- _TASK DETAILS_: Scan the data that follows and count the lines with the string "picks"; answer with the count alone.

- _SUPPLIED RECORDS_:
○ ○ ○ ○

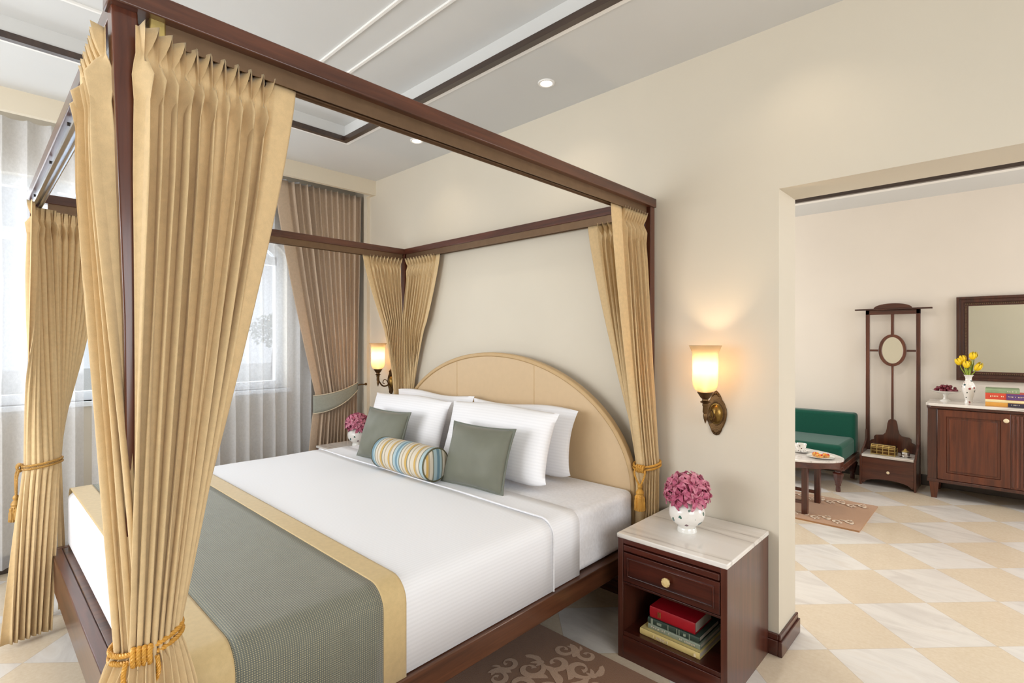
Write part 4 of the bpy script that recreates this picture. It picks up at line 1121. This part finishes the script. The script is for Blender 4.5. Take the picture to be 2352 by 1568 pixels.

○ ○ ○ ○

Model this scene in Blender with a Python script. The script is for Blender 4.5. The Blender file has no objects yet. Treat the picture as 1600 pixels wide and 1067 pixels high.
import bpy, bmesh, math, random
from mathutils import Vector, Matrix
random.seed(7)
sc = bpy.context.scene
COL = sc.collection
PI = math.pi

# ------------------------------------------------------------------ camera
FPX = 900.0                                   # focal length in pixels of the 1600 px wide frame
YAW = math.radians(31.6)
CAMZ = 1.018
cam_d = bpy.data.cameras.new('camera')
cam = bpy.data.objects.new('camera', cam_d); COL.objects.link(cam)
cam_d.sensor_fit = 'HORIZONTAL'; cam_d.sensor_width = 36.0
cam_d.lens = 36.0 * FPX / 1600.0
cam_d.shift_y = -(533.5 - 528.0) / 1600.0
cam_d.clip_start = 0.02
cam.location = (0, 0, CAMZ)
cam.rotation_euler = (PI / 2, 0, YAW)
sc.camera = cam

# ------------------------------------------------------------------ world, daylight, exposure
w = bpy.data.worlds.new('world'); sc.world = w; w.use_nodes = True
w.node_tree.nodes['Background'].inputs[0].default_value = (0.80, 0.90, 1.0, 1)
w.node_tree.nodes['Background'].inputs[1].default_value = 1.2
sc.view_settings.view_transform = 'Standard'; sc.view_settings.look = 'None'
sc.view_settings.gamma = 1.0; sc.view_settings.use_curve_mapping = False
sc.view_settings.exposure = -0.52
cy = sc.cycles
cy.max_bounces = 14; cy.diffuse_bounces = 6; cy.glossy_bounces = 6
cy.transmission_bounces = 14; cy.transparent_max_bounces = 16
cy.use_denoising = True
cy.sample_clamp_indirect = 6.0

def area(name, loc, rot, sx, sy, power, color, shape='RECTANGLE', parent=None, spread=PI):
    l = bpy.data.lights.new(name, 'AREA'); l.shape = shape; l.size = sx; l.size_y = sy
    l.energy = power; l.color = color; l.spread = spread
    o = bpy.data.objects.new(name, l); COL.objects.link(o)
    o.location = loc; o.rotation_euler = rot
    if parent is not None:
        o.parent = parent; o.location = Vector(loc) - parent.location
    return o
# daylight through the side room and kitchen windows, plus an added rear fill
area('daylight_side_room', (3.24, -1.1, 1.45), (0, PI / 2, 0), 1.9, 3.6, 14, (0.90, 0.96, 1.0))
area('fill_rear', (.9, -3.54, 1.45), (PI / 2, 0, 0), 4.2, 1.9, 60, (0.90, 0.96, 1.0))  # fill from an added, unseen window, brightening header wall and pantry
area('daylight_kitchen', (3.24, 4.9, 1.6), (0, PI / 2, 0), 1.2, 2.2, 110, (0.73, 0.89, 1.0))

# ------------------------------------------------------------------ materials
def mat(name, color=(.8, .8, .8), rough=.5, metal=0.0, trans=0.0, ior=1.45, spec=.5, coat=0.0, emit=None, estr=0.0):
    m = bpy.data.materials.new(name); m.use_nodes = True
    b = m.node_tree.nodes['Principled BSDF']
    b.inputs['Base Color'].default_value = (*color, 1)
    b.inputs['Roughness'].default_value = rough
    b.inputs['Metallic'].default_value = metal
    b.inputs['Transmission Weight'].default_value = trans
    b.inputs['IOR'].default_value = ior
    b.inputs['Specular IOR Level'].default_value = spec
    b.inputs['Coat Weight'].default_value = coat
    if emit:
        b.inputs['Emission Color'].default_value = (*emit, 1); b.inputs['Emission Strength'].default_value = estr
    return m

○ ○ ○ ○

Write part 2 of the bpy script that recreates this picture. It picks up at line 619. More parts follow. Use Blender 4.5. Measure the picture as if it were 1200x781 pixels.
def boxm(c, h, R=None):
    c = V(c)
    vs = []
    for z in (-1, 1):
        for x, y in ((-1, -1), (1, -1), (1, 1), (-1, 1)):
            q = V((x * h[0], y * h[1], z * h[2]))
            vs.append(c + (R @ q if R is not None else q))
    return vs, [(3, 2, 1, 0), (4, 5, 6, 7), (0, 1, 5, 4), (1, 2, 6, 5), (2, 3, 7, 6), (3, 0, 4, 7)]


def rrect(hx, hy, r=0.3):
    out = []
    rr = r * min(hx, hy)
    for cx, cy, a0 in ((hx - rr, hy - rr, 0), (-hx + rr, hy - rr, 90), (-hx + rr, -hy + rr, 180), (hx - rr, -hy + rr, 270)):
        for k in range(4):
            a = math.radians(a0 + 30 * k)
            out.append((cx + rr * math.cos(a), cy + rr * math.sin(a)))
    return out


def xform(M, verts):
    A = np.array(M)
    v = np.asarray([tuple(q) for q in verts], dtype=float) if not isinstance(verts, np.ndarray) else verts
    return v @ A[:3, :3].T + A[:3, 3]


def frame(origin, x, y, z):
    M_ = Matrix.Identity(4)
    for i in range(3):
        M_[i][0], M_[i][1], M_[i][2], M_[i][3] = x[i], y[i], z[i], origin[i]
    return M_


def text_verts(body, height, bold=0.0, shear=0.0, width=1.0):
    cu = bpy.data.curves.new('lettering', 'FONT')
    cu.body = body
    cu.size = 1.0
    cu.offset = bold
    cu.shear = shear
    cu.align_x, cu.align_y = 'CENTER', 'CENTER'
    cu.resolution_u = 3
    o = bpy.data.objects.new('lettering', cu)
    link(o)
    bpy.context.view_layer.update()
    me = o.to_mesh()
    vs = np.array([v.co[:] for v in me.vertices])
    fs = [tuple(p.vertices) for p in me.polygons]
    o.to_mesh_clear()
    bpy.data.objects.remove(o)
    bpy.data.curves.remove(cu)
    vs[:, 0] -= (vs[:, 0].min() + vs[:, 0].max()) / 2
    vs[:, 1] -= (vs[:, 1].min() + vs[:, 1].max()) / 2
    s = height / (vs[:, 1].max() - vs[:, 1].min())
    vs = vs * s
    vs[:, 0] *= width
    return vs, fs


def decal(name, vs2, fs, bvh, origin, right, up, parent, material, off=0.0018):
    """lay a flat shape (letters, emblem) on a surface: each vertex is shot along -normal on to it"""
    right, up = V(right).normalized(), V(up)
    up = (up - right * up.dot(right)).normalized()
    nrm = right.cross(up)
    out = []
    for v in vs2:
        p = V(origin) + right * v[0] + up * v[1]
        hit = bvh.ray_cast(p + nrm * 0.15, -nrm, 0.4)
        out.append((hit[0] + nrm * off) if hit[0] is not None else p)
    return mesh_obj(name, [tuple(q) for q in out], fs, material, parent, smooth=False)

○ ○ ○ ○

- _FINAL ANSWER_: 2